FAMU trustees approve contract for interim president

Larry Robinson to serve as school's interim president


The Florida A&M University Board of Trustees on Thursday unanimously approved a one-year contract for Larry Robinson, who will serve as the school's interim president.

The trustees voted Sept. 15 to end the presidency of Elmira Mangum while elevating Robinson to interim president.

Robinson, a professor who led the National Oceanic and Atmospheric Administration's Center for Coastal and Marine Ecosystems at FAMU, will be paid $385,000 a year under the contract, which also provides a $3,500 monthly housing allowance and $1,200 a month for a vehicle allowance.

As part of the agreement, Robinson will develop a set of goals for his presidency that will be presented to the trustees at their November meeting.

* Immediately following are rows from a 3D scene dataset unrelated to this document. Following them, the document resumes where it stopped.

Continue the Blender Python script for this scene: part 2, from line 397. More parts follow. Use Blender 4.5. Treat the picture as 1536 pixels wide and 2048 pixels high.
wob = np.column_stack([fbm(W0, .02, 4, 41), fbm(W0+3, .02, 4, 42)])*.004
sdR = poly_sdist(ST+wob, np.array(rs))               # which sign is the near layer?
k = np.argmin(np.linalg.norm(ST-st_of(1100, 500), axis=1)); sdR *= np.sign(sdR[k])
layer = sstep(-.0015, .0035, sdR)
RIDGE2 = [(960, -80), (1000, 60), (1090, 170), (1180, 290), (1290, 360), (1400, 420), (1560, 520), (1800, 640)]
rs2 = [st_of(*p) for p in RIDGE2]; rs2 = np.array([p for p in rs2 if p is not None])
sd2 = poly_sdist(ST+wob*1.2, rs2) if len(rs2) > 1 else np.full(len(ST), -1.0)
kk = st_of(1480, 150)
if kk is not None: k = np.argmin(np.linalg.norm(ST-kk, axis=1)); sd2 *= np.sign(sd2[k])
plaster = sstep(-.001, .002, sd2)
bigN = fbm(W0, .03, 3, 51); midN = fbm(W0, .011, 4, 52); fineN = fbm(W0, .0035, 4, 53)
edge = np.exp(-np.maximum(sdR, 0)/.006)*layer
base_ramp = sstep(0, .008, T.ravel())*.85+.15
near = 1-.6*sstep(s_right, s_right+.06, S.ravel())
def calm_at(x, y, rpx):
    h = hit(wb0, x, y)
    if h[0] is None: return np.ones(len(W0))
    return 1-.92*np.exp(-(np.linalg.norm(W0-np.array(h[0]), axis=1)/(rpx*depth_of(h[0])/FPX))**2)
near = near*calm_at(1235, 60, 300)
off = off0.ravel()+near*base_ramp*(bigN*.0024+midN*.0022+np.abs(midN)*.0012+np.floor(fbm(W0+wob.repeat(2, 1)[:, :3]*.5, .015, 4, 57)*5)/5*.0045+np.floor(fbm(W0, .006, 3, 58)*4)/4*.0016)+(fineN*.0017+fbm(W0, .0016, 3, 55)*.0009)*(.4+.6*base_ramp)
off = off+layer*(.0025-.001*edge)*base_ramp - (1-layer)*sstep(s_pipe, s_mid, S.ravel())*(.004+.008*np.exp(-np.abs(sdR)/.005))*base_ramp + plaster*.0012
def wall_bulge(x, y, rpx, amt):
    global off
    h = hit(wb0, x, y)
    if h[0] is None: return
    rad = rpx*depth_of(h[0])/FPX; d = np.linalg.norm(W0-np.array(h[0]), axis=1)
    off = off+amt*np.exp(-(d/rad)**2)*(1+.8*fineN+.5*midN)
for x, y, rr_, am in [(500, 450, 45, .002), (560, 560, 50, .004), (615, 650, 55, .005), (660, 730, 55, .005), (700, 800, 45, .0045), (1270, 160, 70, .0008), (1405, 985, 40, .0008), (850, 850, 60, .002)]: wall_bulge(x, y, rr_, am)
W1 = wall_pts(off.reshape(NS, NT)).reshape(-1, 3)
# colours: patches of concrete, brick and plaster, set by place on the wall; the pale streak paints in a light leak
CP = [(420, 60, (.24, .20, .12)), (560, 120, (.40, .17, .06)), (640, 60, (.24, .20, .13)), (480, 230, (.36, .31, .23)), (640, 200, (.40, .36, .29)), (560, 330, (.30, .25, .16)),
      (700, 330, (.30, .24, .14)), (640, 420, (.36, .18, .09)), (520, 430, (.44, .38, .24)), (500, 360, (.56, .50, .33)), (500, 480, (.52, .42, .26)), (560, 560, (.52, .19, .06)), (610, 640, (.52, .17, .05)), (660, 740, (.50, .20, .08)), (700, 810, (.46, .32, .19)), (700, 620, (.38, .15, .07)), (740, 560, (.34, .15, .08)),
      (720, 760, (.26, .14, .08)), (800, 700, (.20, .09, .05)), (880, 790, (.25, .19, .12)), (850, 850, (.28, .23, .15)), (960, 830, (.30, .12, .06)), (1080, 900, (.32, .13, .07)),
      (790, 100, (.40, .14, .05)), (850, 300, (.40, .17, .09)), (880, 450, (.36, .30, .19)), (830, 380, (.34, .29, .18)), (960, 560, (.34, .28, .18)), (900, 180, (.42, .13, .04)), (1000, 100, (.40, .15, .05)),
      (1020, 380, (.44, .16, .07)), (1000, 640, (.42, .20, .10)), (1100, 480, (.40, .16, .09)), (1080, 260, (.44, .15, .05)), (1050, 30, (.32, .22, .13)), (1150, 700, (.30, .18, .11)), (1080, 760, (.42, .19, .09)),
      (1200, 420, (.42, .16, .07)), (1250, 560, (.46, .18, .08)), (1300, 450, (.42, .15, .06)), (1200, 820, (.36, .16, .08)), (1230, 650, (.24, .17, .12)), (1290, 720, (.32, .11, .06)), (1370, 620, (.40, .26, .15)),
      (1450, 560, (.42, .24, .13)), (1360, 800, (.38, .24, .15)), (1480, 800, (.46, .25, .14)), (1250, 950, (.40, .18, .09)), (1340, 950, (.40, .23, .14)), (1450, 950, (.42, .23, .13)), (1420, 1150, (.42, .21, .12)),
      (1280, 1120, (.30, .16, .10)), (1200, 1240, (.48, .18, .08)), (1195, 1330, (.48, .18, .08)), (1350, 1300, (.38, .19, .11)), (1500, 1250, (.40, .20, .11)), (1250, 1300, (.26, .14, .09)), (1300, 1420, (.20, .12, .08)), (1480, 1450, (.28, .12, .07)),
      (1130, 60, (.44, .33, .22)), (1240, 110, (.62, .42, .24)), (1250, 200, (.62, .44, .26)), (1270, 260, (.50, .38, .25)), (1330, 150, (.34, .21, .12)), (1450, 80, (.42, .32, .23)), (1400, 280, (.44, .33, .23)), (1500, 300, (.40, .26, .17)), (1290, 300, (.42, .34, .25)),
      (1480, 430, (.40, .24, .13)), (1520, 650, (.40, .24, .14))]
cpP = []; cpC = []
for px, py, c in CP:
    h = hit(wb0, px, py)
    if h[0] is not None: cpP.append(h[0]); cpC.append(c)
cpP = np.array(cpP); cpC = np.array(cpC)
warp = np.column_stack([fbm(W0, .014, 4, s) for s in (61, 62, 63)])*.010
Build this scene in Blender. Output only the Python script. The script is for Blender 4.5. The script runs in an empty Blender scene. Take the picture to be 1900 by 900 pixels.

Robinson previously served as FAMU's interim president from 2012 to 2014 and as the school's chief operating officer in 2007.

Robinson's appointment is subject to a confirmation vote by the state university system's Board of Governors.

Meanwhile, FAMU trustees learned that Mangum has yet to sign an agreement that sets the conditions for the end of her presidency.

Adrienne Conrad, outside counsel for the board, described minor modifications that have been made to the agreement at the request of Mangum and her attorney.

Conrad said she was "hopeful" but not "confident" that Mangum would sign the revised agreement shortly.

The trustees, with some expressing irritation at the delay, agreed to set a deadline for next Thursday for Mangum's approval of the deal.

If Mangum does not sign the agreement by then, the board has authorized a special presidential leadership committee to develop a new recommendation on handling the end of Mangum's presidency.

Thomas Dortch, a trustee who heads the special committee, said a new agreement could eliminate some of the "extra" concessions the board made in the Sept. 15 proposal, including payments for legal fees and moving expenses.

Dortch said it was possible a revised agreement would end Mangum's presidency under the strict terms of her original employment contract.

"I think we have negotiated in good faith," said Kelvin Lawson, chairman of the trustees. "We want to be respectful as we deal with Dr. Mangum and her team, but at the same time we have a responsibility to move this university forward."